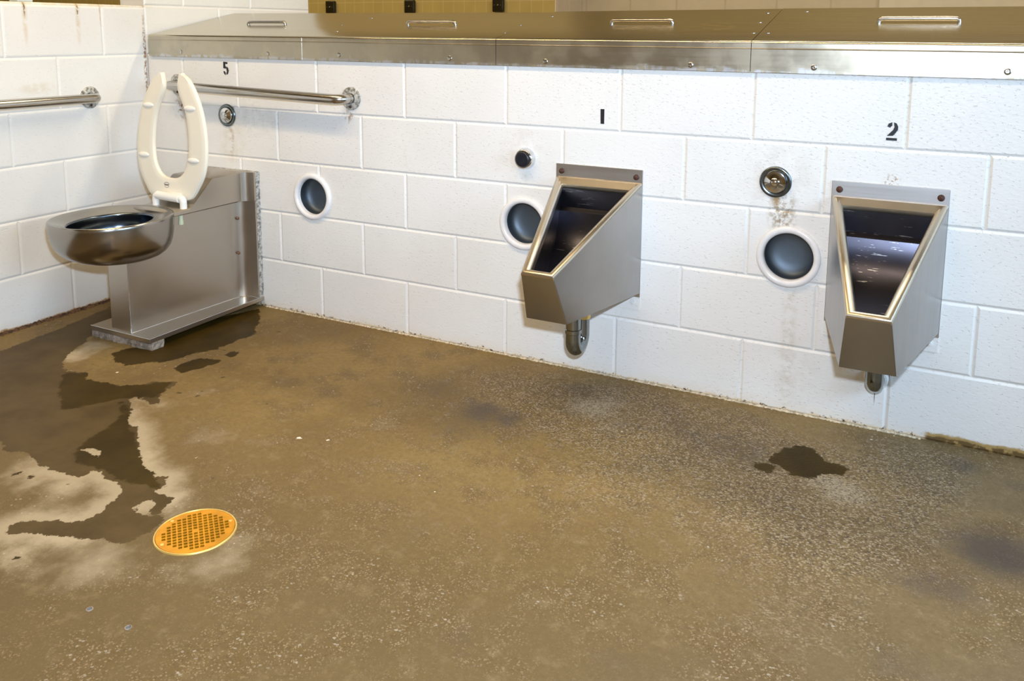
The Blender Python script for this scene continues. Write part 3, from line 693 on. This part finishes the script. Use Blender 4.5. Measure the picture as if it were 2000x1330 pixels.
# ------------------------------------------------------------------ urinals
def urinal(cx, dz, label, trap):
    t = thing('wall_urinal', label, 'urinal', (cx, 0, .312+dz), 'steel trough urinals on the wall')
    def T(x, y, z): return Vector((cx+x, y, z+dz))
    obj('back_plate', box_bm(cx-.149, cx+.149, -.004, .001, .300+dz, .712+dz, .0012), M['steel_plate'], t)
    lowm = M['wall_back']
    obj('lower_flange', box_bm(cx-.149, cx+.149, -.004, .0005, .258+dz, .300+dz), lowm, t, 'white painted lower flange')
    for sx in (-1, 1):
        obj('bolt', lathe_bm([(.0092, .003), (.0090, .008), (.0075, .0125), (.004, .0148), (0, .0152)], T(.128*sx, 0, .688), n=20), M['rust'], t, 'rusty dome bolt', smooth='full')
        obj('bolt', lathe_bm([(.009, .003), (.009, .006), (.005, .0065), (.0045, .010), (0, .0105)], T(.128*sx, 0, .282), n=20), lowm, t, 'white painted bolt', smooth=True)
    sl = (.463-.664)/-.45
    rimz = lambda y: .664+sl*y
    hw = lambda y: .148+.2178*y
    # outer body
    A = [T(.148, -.004, .664), T(-.148, -.004, .664)]; D = [T(.148, -.004, .312), T(-.148, -.004, .312)]
    Fp = [T(.050, -.45, .463), T(-.050, -.45, .463)]; G = [T(.0645, -.385, .314), T(-.0645, -.385, .314)]
    bm = bmesh.new(); q = [bm.verts.new(v) for v in A+D+Fp+G]
    A0, A1, D0, D1, F0, F1, G0, G1 = q
    bm.faces.new((A0, F0, G0, D0)); bm.faces.new((A1, D1, G1, F1)); bm.faces.new((F0, F1, G1, G0)); bm.faces.new((D0, G0, G1, D1))
    es = [e for e in bm.edges if set(e.verts) in ({F0, G0}, {F1, G1}, {G0, G1}, {D0, G0}, {D1, G1})]
    bmesh.ops.bevel(bm, geom=es, offset=.003, segments=3, profile=.5, affect='EDGES')
    obj('body', recalc(bm), M['steel_v'], t, smooth=True)
    # rolled rim: a rounded bead mitred round the opening
    out = [Vector((.148, -.002, 0)), Vector((.050, -.45, 0)), Vector((-.050, -.45, 0)), Vector((-.148, -.002, 0))]
    wd = [.0215, .021, .021, .021]
    inn = [Vector((.148-.034, -.034, 0)), Vector((.0285, -.428, 0)), Vector((-.0285, -.428, 0)), Vector((-.148+.034, -.034, 0))]
    prof = [(0, -.004), (.0, .002), (.06, .0055), (.2, .0085), (.4, .0100), (.6, .0090), (.8, .0060), (.94, .0005), (1.0, -.006), (1.02, -.014)]
    bm = bmesh.new(); nz = Vector((0, -sl, 1)).normalized(); L = []
    for o_, i_ in zip(out, inn):
        L.append([bm.verts.new(T(*(lambda p, h: (p.x, p.y+nz.y*h, rimz(p.y)+nz.z*h))(o_.lerp(i_, f), h))) for f, h in prof])
    for a, b in zip(L, L[1:]):
        for j in range(len(a)-1): bm.faces.new((a[j], a[j+1], b[j+1], b[j]))
    # flat back strip between the plate and the opening
    a, b = L[3], L[0]
    bm.faces.new((a[3], b[3], b[7], a[7])); bm.faces.new((a[7], b[7], b[8], a[8])); bm.faces.new((a[8], b[8], b[9], a[9])); bm.faces.new((a[1], b[1], b[3], a[3]))
    obj('rim', recalc(bm), M['steel'], t, smooth=True)
    # inside of the trough
    pr = [(-.036, rimz(-.036)-.010), (-.034, .577), (-.042, .573), (-.050, .566), (-.056, .545), (-.068, .515), (-.092, .478), (-.135, .441), (-.20, .408), (-.28, .373), (-.352, .345), (-.372, .350), (-.427, rimz(-.427)-.010)]
    bm = bmesh.new(); LL = []; RR = []
    for (y, z) in pr:
        h = min(hw(y)-.019, .148-.034) if y > -.06 else hw(y)-.020
        LL.append(bm.verts.new(T(-h, y, z))); RR.append(bm.verts.new(T(h, y, z)))
    for i in range(len(pr)-1): bm.faces.new((LL[i], LL[i+1], RR[i+1], RR[i]))
    bm.faces.new(LL[::-1]); bm.faces.new(RR)
    recalc(bm); obj('basin', bm, M['steel_basin'], t, smooth=26)
    if trap:
        y1, y2, r = -.190, -.118, .0240; ym = (y1+y2)/2; R_ = (y2-y1)/2; zc = .1945
        P = [T(0, y1, .318), T(0, y1, .26), T(0, y1, zc)] + [T(0, ym+R_*math.cos(a), zc+R_*math.sin(a)) for a in [PI+PI*k/14 for k in range(1, 14)]] + [T(0, y2, zc), T(0, y2, .26), T(0, y2, .318)]
        p = obj('drain_trap', tube_bm(P, r, 28), M['drainpipe'], t, 'dark chrome bent drain pipe', smooth=True)
        obj('nut', lathe_bm([(.024, 0), (.0265, .002), (.0265, .014), (.024, .016)], T(0, y1, .232), (0, 0, -1), 28, cap0=True, cap1=True), M['drainpipe'], p, smooth=True)
        obj('nut', lathe_bm([(.024, 0), (.0265, .002), (.0265, .016), (.024, .018)], T(0, y2, .262), (0, 0, -1), 28, cap0=True, cap1=True), M['brass_edge'], p, smooth=True)
    else:
        r = .0238
        P = [T(0, -.078, .318), T(0, -.078, .26), T(0, -.078, .186)] + [T(0, -.078+.030*(1-math.cos(a)), .186-.030*math.sin(a)) for a in (PI/8, PI/4, 3*PI/8, PI/2)] + [T(0, .0, .156)]
        p = obj('drain_pipe', tube_bm(P, r, 28), M['drainpipe'], t, 'dark chrome drain pipe', smooth=True)
        obj('collar', lathe_bm([(.024, .018), (.030, .016), (.033, .006), (.033, -.002)], T(0, 0, .156), n=32), M['niche_rim'], p, smooth=True)
urinal(2.0705, -.0165, 'steel trough urinal under numeral 1, with a bent drain trap below', True)
urinal(2.9255, 0.0, 'steel trough urinal under numeral 2, with a short straight drain pipe', False)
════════
■ Given instruction:
Copy every line above word for word and exclude the pictures.

■ Correct answer:
The Blender Python script for this scene continues. Write part 3, from line 693 on. This part finishes the script. Use Blender 4.5. Measure the picture as if it were 2000x1330 pixels.
# ------------------------------------------------------------------ urinals
def urinal(cx, dz, label, trap):
    t = thing('wall_urinal', label, 'urinal', (cx, 0, .312+dz), 'steel trough urinals on the wall')
    def T(x, y, z): return Vector((cx+x, y, z+dz))
    obj('back_plate', box_bm(cx-.149, cx+.149, -.004, .001, .300+dz, .712+dz, .0012), M['steel_plate'], t)
    lowm = M['wall_back']
    obj('lower_flange', box_bm(cx-.149, cx+.149, -.004, .0005, .258+dz, .300+dz), lowm, t, 'white painted lower flange')
    for sx in (-1, 1):
        obj('bolt', lathe_bm([(.0092, .003), (.0090, .008), (.0075, .0125), (.004, .0148), (0, .0152)], T(.128*sx, 0, .688), n=20), M['rust'], t, 'rusty dome bolt', smooth='full')
        obj('bolt', lathe_bm([(.009, .003), (.009, .006), (.005, .0065), (.0045, .010), (0, .0105)], T(.128*sx, 0, .282), n=20), lowm, t, 'white painted bolt', smooth=True)
    sl = (.463-.664)/-.45
    rimz = lambda y: .664+sl*y
    hw = lambda y: .148+.2178*y
    # outer body
    A = [T(.148, -.004, .664), T(-.148, -.004, .664)]; D = [T(.148, -.004, .312), T(-.148, -.004, .312)]
    Fp = [T(.050, -.45, .463), T(-.050, -.45, .463)]; G = [T(.0645, -.385, .314), T(-.0645, -.385, .314)]
    bm = bmesh.new(); q = [bm.verts.new(v) for v in A+D+Fp+G]
    A0, A1, D0, D1, F0, F1, G0, G1 = q
    bm.faces.new((A0, F0, G0, D0)); bm.faces.new((A1, D1, G1, F1)); bm.faces.new((F0, F1, G1, G0)); bm.faces.new((D0, G0, G1, D1))
    es = [e for e in bm.edges if set(e.verts) in ({F0, G0}, {F1, G1}, {G0, G1}, {D0, G0}, {D1, G1})]
    bmesh.ops.bevel(bm, geom=es, offset=.003, segments=3, profile=.5, affect='EDGES')
    obj('body', recalc(bm), M['steel_v'], t, smooth=True)
    # rolled rim: a rounded bead mitred round the opening
    out = [Vector((.148, -.002, 0)), Vector((.050, -.45, 0)), Vector((-.050, -.45, 0)), Vector((-.148, -.002, 0))]
    wd = [.0215, .021, .021, .021]
    inn = [Vector((.148-.034, -.034, 0)), Vector((.0285, -.428, 0)), Vector((-.0285, -.428, 0)), Vector((-.148+.034, -.034, 0))]
    prof = [(0, -.004), (.0, .002), (.06, .0055), (.2, .0085), (.4, .0100), (.6, .0090), (.8, .0060), (.94, .0005), (1.0, -.006), (1.02, -.014)]
    bm = bmesh.new(); nz = Vector((0, -sl, 1)).normalized(); L = []
    for o_, i_ in zip(out, inn):
        L.append([bm.verts.new(T(*(lambda p, h: (p.x, p.y+nz.y*h, rimz(p.y)+nz.z*h))(o_.lerp(i_, f), h))) for f, h in prof])
    for a, b in zip(L, L[1:]):
        for j in range(len(a)-1): bm.faces.new((a[j], a[j+1], b[j+1], b[j]))
    # flat back strip between the plate and the opening
    a, b = L[3], L[0]
    bm.faces.new((a[3], b[3], b[7], a[7])); bm.faces.new((a[7], b[7], b[8], a[8])); bm.faces.new((a[8], b[8], b[9], a[9])); bm.faces.new((a[1], b[1], b[3], a[3]))
    obj('rim', recalc(bm), M['steel'], t, smooth=True)
    # inside of the trough
    pr = [(-.036, rimz(-.036)-.010), (-.034, .577), (-.042, .573), (-.050, .566), (-.056, .545), (-.068, .515), (-.092, .478), (-.135, .441), (-.20, .408), (-.28, .373), (-.352, .345), (-.372, .350), (-.427, rimz(-.427)-.010)]
    bm = bmesh.new(); LL = []; RR = []
    for (y, z) in pr:
        h = min(hw(y)-.019, .148-.034) if y > -.06 else hw(y)-.020
        LL.append(bm.verts.new(T(-h, y, z))); RR.append(bm.verts.new(T(h, y, z)))
    for i in range(len(pr)-1): bm.faces.new((LL[i], LL[i+1], RR[i+1], RR[i]))
    bm.faces.new(LL[::-1]); bm.faces.new(RR)
    recalc(bm); obj('basin', bm, M['steel_basin'], t, smooth=26)
    if trap:
        y1, y2, r = -.190, -.118, .0240; ym = (y1+y2)/2; R_ = (y2-y1)/2; zc = .1945
        P = [T(0, y1, .318), T(0, y1, .26), T(0, y1, zc)] + [T(0, ym+R_*math.cos(a), zc+R_*math.sin(a)) for a in [PI+PI*k/14 for k in range(1, 14)]] + [T(0, y2, zc), T(0, y2, .26), T(0, y2, .318)]
        p = obj('drain_trap', tube_bm(P, r, 28), M['drainpipe'], t, 'dark chrome bent drain pipe', smooth=True)
        obj('nut', lathe_bm([(.024, 0), (.0265, .002), (.0265, .014), (.024, .016)], T(0, y1, .232), (0, 0, -1), 28, cap0=True, cap1=True), M['drainpipe'], p, smooth=True)
        obj('nut', lathe_bm([(.024, 0), (.0265, .002), (.0265, .016), (.024, .018)], T(0, y2, .262), (0, 0, -1), 28, cap0=True, cap1=True), M['brass_edge'], p, smooth=True)
    else:
        r = .0238
        P = [T(0, -.078, .318), T(0, -.078, .26), T(0, -.078, .186)] + [T(0, -.078+.030*(1-math.cos(a)), .186-.030*math.sin(a)) for a in (PI/8, PI/4, 3*PI/8, PI/2)] + [T(0, .0, .156)]
        p = obj('drain_pipe', tube_bm(P, r, 28), M['drainpipe'], t, 'dark chrome drain pipe', smooth=True)
        obj('collar', lathe_bm([(.024, .018), (.030, .016), (.033, .006), (.033, -.002)], T(0, 0, .156), n=32), M['niche_rim'], p, smooth=True)
urinal(2.0705, -.0165, 'steel trough urinal under numeral 1, with a bent drain trap below', True)
urinal(2.9255, 0.0, 'steel trough urinal under numeral 2, with a short straight drain pipe', False)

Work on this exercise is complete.